The Senate, which hasn't had a Hispanic since the mid-1970s, now will have two: Ken Salazar, a moderate Democrat from Colorado, and Mel Martinez, a conservative Cuban-American from Florida. Officials of the Congressional Hispanic Caucus say there will be 29 Hispanics in the House of Representatives and Senate, up from 25.

"Clearly it was a landmark election," says Harry Pachon, president of the Tomαs Rivera Policy Institute at the University of Southern California. "There is the new perception that there is a swing-vote factor in the Latino community, and that it is not a hip-pocket vote for any one party."

A Hispanic in the Cabinet is nothing new. Martinez stepped down as Bush's housing secretary to run for the Senate. Hispanics have run the Energy, Education and Transportation departments in the past. If confirmed by the Senate, Gonzales, a Mexican-American, would be the first Hispanic in the Justice post.

Sergio Bendixen, a Democratic pollster based in Miami, says Hispanics were the deciding factor last week only in New Mexico. A shift in the Hispanic vote swung the state's five electoral votes from Democrat Al Gore in 2000 to Bush this year, Bendixen says. New Mexico's population is 42% Hispanic, and 30% of voters were Hispanic.

The New Democrat Network, an independent group, saw Bush targeting the Hispanic vote more than two years ago. Simon Rosenberg, the group's president, says the "good news for Democrats" is that Republicans made most of their gains among Hispanics in states where there was no contest for these votes.

In exit polling in Florida, where some Cuban-Americans defected from Republican loyalty, Democrats drew 44% of the Hispanic vote, compared with 35% in 2000. In Colorado, 70% of Hispanics voted Democratic this year, up from 67% in 2000. But the Hispanic vote in Nevada dropped from 64% for Gore in 2000 to 60% for John Kerry. Bush won all three states. He also made "substantial gains" among Hispanics in Texas, California and New York, where more than half of Hispanics live, Bendixen says.
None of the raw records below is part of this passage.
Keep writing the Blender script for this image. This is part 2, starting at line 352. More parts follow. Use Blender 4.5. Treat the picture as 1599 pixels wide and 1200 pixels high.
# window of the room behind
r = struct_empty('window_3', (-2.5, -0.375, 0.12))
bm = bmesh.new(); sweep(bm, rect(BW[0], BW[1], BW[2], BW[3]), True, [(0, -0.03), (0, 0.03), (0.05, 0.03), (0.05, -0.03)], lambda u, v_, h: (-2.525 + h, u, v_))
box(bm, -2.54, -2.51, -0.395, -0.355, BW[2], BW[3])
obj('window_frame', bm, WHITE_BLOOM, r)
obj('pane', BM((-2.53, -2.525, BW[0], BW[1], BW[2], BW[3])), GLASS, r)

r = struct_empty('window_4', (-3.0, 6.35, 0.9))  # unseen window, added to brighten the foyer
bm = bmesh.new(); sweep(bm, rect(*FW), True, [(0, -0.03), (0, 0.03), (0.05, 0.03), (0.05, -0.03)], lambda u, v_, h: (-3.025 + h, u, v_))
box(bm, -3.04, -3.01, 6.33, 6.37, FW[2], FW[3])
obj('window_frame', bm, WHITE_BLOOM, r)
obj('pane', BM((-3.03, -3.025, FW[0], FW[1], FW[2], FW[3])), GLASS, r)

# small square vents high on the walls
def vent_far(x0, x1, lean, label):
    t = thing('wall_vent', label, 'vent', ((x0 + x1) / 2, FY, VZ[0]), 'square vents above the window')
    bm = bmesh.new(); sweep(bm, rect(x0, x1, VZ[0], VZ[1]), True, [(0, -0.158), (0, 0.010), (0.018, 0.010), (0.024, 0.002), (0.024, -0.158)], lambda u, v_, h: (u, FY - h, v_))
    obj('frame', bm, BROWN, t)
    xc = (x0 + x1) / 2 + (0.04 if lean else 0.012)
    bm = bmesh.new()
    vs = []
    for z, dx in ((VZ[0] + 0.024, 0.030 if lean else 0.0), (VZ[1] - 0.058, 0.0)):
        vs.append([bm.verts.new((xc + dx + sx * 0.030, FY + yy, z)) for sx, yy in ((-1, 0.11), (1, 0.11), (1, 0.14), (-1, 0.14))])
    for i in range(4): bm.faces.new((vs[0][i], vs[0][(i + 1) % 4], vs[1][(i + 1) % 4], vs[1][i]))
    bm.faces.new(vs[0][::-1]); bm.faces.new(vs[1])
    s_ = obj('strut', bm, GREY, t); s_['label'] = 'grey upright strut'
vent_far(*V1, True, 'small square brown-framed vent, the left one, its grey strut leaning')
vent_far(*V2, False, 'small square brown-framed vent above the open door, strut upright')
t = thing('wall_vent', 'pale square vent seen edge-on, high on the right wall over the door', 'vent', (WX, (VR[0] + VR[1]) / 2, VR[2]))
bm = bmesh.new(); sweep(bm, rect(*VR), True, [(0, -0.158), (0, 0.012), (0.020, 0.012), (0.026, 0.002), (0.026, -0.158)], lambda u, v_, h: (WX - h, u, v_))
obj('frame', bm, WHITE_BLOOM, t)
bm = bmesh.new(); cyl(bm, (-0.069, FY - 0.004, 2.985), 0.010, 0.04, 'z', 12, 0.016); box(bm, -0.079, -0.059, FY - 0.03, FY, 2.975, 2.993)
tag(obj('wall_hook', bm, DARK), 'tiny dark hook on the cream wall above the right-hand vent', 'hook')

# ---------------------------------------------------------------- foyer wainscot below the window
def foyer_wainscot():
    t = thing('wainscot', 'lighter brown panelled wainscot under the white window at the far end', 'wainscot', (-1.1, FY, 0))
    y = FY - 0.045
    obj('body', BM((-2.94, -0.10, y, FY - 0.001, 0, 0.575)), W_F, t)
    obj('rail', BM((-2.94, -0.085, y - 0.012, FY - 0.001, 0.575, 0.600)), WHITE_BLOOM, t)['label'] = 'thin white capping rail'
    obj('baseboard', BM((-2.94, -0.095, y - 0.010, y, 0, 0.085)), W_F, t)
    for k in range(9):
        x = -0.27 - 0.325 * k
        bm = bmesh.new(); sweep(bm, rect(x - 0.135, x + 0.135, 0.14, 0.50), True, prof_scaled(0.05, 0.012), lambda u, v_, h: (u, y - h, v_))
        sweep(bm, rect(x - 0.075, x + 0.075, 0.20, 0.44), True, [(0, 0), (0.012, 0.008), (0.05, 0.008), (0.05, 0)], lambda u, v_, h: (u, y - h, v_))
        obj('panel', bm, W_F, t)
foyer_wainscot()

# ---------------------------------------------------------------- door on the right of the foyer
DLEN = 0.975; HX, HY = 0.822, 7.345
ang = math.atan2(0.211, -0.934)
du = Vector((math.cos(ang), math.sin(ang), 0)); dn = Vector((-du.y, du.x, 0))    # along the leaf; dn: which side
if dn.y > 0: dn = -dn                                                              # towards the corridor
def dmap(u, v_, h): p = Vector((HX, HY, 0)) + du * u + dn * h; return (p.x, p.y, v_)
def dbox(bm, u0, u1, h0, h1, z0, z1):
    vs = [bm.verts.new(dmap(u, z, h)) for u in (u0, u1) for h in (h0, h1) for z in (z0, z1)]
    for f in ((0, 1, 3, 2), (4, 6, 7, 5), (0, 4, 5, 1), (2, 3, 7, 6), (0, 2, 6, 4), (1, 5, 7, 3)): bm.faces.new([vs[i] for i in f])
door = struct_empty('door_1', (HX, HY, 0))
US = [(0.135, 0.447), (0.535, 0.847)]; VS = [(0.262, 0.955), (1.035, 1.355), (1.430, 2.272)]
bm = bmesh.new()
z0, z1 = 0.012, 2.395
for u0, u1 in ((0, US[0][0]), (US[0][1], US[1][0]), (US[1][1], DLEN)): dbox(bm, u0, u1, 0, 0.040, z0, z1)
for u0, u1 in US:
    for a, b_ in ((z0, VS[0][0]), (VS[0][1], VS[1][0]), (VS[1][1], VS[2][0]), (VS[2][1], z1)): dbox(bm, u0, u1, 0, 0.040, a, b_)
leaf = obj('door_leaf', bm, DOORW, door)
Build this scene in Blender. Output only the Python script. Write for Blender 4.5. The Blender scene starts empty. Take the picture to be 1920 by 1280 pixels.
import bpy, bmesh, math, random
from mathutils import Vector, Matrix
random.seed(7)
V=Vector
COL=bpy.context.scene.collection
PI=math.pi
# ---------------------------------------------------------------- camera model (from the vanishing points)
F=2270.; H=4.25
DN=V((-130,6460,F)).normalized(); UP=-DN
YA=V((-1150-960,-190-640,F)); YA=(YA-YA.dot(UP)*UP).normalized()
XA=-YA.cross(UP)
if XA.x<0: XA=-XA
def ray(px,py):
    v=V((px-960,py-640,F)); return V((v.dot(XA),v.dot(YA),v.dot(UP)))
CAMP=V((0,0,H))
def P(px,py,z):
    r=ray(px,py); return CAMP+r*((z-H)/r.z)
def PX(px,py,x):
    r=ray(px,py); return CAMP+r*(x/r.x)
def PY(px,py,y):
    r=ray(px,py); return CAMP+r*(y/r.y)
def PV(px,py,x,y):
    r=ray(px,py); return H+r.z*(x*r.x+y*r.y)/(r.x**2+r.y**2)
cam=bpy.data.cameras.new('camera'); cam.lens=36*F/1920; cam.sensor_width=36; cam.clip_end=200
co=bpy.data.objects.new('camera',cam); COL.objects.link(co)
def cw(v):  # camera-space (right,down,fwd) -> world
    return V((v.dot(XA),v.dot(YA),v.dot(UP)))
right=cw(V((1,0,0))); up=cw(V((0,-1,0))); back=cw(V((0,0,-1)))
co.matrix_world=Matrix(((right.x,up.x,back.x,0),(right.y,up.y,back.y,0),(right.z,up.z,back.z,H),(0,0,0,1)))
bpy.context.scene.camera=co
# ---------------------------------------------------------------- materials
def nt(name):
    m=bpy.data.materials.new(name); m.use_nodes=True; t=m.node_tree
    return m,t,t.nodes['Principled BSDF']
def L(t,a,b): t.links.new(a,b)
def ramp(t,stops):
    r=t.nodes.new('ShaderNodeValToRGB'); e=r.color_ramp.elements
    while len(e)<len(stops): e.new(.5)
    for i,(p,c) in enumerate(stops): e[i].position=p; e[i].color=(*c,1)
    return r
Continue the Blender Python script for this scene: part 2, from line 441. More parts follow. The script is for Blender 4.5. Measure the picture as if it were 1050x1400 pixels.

GOP ads in Spanish, aimed at blue-collar Hispanic families that might have liked Democrats on economic issues, attacked Kerry's record on social issues. Bush got help from the pulpit.

"The 'X factor' in bringing out the Latino vote was the almost stealth campaign that was conducted by evangelicals and Catholic churches, emphasizing moral values," Pachon says.

Religious faith wasn't the only element helping Bush. "There's no question that there is a growing segment of the Hispanic electorate that's evangelical," Suro says. "But Bush had substantial appeal with native-born, English-speaking, middle-class Latinos."

For the future, "it's impossible to know whether there is a permanent realignment or not," he says. "But it certainly isn't a secure Democratic constituency anymore."